Nothing but the lines from the line with "Write a Blender" to the line with "COL = sc.collection", both included, is to be repeated, and those exactly. Leave out the pictures.

● **EXTRACTED ENTRIES**
________________
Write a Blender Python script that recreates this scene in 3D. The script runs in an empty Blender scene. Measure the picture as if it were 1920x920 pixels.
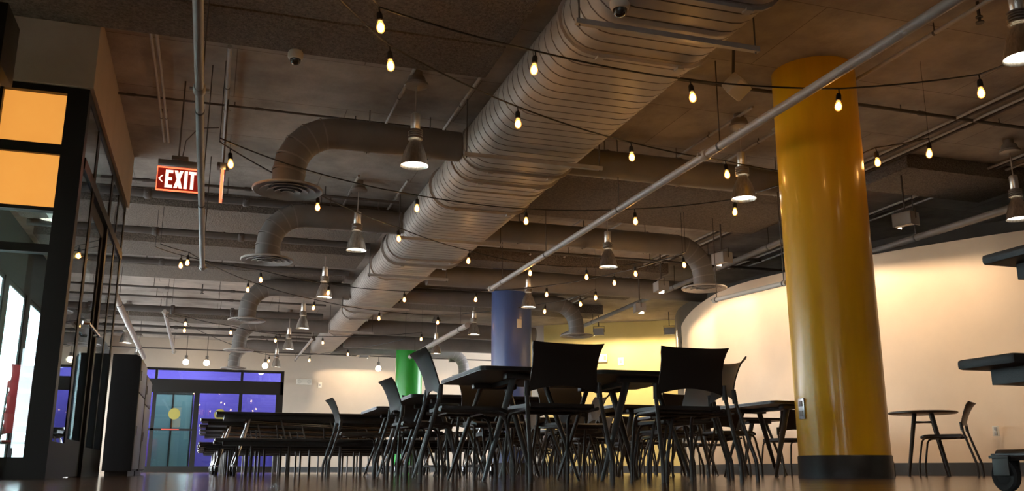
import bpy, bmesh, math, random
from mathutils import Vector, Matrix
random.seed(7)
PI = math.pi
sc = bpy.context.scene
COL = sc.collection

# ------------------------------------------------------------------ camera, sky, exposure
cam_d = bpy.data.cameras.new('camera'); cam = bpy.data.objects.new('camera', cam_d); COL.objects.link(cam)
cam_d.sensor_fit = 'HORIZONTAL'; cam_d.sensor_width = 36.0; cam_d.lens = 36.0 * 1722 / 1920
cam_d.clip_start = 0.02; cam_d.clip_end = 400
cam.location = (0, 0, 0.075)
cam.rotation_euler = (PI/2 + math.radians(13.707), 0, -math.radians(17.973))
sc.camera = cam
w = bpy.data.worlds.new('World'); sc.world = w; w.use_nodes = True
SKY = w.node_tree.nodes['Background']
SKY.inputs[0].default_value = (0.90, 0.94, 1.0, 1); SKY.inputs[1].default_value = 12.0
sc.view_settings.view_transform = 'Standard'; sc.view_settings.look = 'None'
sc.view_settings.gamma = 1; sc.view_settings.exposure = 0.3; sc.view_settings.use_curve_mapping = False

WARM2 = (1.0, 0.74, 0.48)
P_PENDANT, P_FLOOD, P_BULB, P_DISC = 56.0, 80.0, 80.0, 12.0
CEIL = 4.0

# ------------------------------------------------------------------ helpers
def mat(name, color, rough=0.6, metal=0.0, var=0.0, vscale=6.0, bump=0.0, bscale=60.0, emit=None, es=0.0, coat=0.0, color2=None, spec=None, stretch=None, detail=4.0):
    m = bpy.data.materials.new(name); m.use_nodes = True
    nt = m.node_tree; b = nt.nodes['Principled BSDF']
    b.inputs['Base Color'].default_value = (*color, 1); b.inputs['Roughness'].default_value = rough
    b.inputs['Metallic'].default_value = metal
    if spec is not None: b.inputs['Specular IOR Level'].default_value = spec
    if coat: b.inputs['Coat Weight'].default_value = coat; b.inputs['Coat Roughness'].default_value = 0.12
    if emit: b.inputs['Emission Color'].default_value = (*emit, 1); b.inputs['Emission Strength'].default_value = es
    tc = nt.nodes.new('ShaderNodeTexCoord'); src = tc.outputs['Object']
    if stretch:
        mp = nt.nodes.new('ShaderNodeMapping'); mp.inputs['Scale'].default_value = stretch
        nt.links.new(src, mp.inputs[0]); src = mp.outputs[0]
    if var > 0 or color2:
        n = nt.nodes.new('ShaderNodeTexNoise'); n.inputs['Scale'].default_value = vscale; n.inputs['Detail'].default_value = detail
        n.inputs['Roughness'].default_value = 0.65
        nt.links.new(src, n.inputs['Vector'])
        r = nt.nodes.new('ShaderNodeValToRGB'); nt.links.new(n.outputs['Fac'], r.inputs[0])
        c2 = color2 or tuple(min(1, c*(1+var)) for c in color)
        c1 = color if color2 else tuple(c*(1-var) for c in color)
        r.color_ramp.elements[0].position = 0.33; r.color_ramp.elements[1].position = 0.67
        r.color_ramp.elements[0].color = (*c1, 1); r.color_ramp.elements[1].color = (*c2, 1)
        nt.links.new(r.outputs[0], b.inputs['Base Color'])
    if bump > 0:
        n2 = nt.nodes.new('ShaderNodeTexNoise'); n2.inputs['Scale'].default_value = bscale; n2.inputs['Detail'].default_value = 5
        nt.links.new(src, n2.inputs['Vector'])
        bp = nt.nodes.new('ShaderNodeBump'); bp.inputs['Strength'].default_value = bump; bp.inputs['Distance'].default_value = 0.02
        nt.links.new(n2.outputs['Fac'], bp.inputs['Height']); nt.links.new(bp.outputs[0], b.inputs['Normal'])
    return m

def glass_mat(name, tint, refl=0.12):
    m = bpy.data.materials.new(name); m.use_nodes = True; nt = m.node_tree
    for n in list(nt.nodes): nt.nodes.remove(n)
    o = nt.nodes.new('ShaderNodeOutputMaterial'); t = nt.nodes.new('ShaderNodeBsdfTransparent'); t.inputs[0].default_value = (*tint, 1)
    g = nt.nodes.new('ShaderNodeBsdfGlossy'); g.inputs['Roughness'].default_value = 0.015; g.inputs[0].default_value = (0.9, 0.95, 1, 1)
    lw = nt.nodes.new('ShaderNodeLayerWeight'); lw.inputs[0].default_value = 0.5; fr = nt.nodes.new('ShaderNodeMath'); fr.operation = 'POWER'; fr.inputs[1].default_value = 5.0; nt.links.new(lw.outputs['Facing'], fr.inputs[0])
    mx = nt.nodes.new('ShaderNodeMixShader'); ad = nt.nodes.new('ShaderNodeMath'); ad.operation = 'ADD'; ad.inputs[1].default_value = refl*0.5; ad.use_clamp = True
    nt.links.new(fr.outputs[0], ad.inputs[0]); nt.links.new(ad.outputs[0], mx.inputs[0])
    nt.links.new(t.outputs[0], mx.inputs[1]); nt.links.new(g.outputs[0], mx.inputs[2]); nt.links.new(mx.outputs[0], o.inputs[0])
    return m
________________
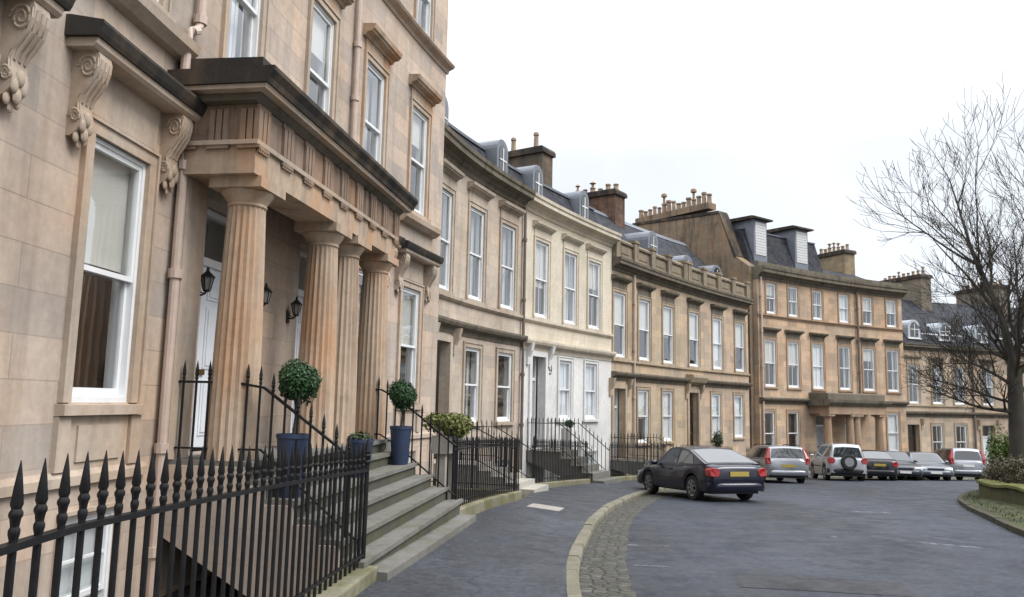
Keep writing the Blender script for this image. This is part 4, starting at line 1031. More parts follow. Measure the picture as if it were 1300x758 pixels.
________________
● **IN RESPONSE**
Write a Blender Python script that recreates this scene in 3D. The script runs in an empty Blender scene. Measure the picture as if it were 1920x920 pixels.
import bpy, bmesh, math, random
from mathutils import Vector, Matrix
random.seed(7)
PI = math.pi
sc = bpy.context.scene
COL = sc.collection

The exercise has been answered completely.